▶ **Task prompt**:
Extract, from the listing that follows, each line containing the word "arches".

▶ **Data provided**:

◇ ◇ ◇

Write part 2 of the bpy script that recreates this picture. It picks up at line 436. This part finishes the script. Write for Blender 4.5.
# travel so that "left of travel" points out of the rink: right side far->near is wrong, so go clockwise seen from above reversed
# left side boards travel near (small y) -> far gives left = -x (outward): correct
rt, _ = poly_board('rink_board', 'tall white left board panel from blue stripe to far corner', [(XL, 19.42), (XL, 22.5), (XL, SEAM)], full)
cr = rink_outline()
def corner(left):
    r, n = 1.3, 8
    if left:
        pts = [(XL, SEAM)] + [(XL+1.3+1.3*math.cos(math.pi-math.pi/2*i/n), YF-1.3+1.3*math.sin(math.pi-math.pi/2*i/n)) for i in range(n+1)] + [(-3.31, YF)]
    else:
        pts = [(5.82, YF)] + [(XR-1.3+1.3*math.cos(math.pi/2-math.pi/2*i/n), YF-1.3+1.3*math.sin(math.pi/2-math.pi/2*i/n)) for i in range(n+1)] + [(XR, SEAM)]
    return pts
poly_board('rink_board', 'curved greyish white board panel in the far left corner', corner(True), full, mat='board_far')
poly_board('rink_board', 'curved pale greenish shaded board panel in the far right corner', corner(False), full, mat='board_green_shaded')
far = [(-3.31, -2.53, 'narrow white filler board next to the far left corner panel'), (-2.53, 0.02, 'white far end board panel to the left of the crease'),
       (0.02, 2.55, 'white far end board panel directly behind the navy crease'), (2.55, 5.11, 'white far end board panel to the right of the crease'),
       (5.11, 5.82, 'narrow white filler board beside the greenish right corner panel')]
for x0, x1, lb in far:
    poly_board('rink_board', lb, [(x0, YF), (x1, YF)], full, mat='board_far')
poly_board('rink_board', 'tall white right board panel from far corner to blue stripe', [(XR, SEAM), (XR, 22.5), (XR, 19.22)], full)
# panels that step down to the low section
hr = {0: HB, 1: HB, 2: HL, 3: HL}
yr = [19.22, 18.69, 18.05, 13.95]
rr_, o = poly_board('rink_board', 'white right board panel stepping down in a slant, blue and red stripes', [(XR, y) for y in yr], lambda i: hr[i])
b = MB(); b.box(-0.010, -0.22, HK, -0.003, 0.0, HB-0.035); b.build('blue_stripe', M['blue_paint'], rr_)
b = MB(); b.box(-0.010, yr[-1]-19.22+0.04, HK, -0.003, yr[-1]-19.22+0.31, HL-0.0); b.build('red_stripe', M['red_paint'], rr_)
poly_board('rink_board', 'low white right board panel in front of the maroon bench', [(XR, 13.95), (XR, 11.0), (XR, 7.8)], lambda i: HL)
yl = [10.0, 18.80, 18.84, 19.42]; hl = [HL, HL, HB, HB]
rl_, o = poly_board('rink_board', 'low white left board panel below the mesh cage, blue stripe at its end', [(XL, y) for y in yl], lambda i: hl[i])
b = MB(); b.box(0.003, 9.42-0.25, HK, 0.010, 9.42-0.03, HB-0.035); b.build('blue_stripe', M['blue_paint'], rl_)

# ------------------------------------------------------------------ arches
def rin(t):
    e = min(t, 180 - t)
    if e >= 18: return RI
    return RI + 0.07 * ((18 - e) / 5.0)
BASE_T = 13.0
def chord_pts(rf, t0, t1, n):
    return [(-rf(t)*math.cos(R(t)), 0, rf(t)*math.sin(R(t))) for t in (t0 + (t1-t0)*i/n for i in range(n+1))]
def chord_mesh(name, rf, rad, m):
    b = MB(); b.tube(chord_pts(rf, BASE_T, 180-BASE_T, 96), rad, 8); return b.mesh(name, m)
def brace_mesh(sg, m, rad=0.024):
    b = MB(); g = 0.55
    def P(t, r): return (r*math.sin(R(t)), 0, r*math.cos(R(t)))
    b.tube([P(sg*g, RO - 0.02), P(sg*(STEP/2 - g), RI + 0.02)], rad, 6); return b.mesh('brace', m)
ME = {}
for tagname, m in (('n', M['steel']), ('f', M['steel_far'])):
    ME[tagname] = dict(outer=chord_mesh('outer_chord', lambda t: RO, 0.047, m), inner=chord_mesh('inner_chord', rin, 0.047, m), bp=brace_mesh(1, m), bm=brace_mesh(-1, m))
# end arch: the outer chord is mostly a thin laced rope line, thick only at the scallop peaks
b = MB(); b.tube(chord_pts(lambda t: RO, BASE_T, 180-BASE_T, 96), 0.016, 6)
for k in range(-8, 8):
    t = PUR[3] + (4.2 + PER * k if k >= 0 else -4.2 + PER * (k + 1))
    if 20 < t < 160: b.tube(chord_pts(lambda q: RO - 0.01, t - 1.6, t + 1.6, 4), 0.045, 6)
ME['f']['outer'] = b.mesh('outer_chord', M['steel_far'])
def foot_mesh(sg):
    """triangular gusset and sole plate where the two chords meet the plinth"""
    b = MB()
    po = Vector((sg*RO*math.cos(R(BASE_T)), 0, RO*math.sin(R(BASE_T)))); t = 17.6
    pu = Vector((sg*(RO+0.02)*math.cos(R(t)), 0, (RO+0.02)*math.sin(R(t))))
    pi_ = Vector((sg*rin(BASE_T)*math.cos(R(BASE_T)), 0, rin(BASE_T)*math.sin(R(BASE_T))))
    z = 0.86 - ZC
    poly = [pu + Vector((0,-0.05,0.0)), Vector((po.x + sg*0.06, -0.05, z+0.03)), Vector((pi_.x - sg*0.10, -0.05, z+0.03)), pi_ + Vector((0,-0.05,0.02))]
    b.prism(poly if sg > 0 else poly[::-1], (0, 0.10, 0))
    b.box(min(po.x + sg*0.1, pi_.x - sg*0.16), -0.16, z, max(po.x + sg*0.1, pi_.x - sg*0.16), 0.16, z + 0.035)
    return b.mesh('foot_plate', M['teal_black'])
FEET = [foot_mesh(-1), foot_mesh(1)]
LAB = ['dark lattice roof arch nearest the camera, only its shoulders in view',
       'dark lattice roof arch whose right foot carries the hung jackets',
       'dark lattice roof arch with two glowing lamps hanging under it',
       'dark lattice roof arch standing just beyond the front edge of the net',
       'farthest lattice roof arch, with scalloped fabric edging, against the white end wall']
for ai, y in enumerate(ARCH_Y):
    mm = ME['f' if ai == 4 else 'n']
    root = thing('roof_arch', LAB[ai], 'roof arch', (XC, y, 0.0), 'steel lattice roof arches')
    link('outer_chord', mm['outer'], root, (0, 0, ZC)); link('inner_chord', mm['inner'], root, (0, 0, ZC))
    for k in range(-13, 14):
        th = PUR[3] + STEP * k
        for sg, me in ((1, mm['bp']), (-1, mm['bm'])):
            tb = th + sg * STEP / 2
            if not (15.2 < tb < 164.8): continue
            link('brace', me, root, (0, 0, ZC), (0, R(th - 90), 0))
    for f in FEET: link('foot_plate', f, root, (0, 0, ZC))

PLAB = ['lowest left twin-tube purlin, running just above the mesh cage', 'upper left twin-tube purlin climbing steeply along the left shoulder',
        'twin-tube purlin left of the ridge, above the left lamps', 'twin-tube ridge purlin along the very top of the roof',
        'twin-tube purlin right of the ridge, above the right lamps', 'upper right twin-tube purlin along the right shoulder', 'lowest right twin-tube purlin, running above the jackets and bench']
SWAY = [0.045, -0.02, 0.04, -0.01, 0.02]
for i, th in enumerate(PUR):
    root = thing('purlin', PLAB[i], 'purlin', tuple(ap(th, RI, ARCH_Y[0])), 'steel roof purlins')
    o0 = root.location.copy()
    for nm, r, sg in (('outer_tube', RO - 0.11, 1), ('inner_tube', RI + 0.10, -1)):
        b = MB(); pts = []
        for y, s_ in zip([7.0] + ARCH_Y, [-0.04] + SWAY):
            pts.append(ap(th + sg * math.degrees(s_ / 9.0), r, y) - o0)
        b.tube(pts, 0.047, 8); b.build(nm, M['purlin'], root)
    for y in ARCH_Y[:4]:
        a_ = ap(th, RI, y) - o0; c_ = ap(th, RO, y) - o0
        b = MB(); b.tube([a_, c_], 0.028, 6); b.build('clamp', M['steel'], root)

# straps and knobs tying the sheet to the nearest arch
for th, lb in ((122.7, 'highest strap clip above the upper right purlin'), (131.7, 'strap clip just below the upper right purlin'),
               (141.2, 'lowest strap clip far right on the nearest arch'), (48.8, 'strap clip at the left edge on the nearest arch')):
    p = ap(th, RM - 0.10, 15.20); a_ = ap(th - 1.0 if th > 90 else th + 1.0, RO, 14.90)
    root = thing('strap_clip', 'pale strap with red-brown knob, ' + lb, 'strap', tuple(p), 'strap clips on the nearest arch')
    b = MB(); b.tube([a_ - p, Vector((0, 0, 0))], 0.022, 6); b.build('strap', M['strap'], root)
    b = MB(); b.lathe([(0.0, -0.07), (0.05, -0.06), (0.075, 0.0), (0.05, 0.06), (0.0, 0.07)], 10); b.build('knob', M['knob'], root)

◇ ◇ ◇

▶ **Reply to the exercise**:
# ------------------------------------------------------------------ arches
    root = thing('roof_arch', LAB[ai], 'roof arch', (XC, y, 0.0), 'steel lattice roof arches')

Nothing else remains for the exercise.